School Improvement Leagues
This movement started in Maine, where it has over 60,000 members, and has spread to other states. It seeks to stimulate the loyalty of pupils, teachers and patrons to the schools in every feasible way. It gives coherence and direction to a rising local pride in a successful school and helps greatly to develop a local school spirit. When once aroused, this interest can be directed in any useful way which is most needed at the time. It often finds most natural expression in beautifying the school grounds with shrubbery, trees and flowers, and in furnishing the rooms with pictures and artistic decorations of real merit. Rural communities are proverbially lacking in aesthetic taste, and this is the best method conceivable for developing it. From a well-kept schoolyard, and schoolrooms relieved of their bareness by copies of the great masterpieces, there will radiate all through the township the spirit of order and beauty which will bless the whole community.
Rural Libraries and Literature
The state of Massachusetts, where the first free public library was opened long ago, now has such an institution in every town and city of the Commonwealth. In most states, however, libraries in rural communities are not common; but in many states traveling libraries are obtainable from the state librarian which vastly broaden the mental outlook of the country people. In these days of abundant books, it is easier to secure books than it is to be sure that the books will get read. Rural reading circles and literary clubs can serve their communities well by helping to popularize the reading habit, and advising in the choice of books.
So vast has the country literature become in recent years, one can little imagine the great educational service of the numerous farm journals and magazines of country life. Rare is the farmer’s home where none of them enters. They have apparently great influence in broadening the horizons of the farm home as well as teaching the people the newer ideals of our rural civilization. So popular has the topic of rural life recently become, many non-rural magazines frequently bring it before their readers, notably the World’s Work. As a magazine devoted to all the interests of the country life movement, and frankly religious in its purpose, Rural Manhood is unique in its sphere. It is the organ of the Rural Young Men’s Christian Association and by its remarkably broad survey of rural social movements has made itself indispensable to lovers of the country.
Farmers’ Institutes and Government Cooperation
Space forbids even the enumeration of all the agencies and methods by which the standards of rural education are being raised. Both state and national governments, the state experiment stations and the department of agriculture at Washington are constantly reporting the latest results of agricultural science and investigation both in the form of printed bulletins and public sessions of Farmers’ Institutes and similar occasions. The great majority of working farmers have not yet learned to value and to use these privileges as they should; but the appreciative ones who do use them are becoming constantly better informed about the secrets of country life and the wonderful ways of nature. The great national organization of the Grange, by its local discussions of farm topics and its effective lecture work, is another of the great educational forces in rural life, and the rural church and minister often have a fine educational opportunity, especially in country communities where the educational equipment is meager and the unmet need is great.

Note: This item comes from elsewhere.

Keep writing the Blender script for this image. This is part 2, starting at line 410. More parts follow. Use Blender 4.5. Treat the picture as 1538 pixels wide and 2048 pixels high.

Agricultural Colleges and their Extension Work
Essentially a part of the government service, the state colleges of agriculture with their learned faculties of rural experts are the ultimate authorities in agriculture and all rural interests, and therefore are both the climax and the ultimate source of education for country life. With the remarkable popularity the past five years of rural study and the strong trend toward the rural professions, the agricultural colleges are probably growing faster than any other schools in the land. The Massachusetts State College has doubled in numbers and doubtless in efficiency in the past five years, and many other schools have shown remarkable development. With a faculty of a hundred men, and a budget this year of half a million dollars, the New York State College of Agriculture at Cornell has become in reality a great school of liberal culture interpreted in terms of country life. Its enrolment has multiplied by five in the past nine years. The extension work accomplished by these and similar institutions is wonderfully broad and more and more serviceable to the people of their several states, as their community of interest is increasingly appreciated. The teachers are no longer “mere book farmers.” They are constantly out among the people for every variety of social service; and the people, once or twice a year during the great “Farmers’ Weeks” flock to the college by the hundred with no feeling of restraint but of actual ownership.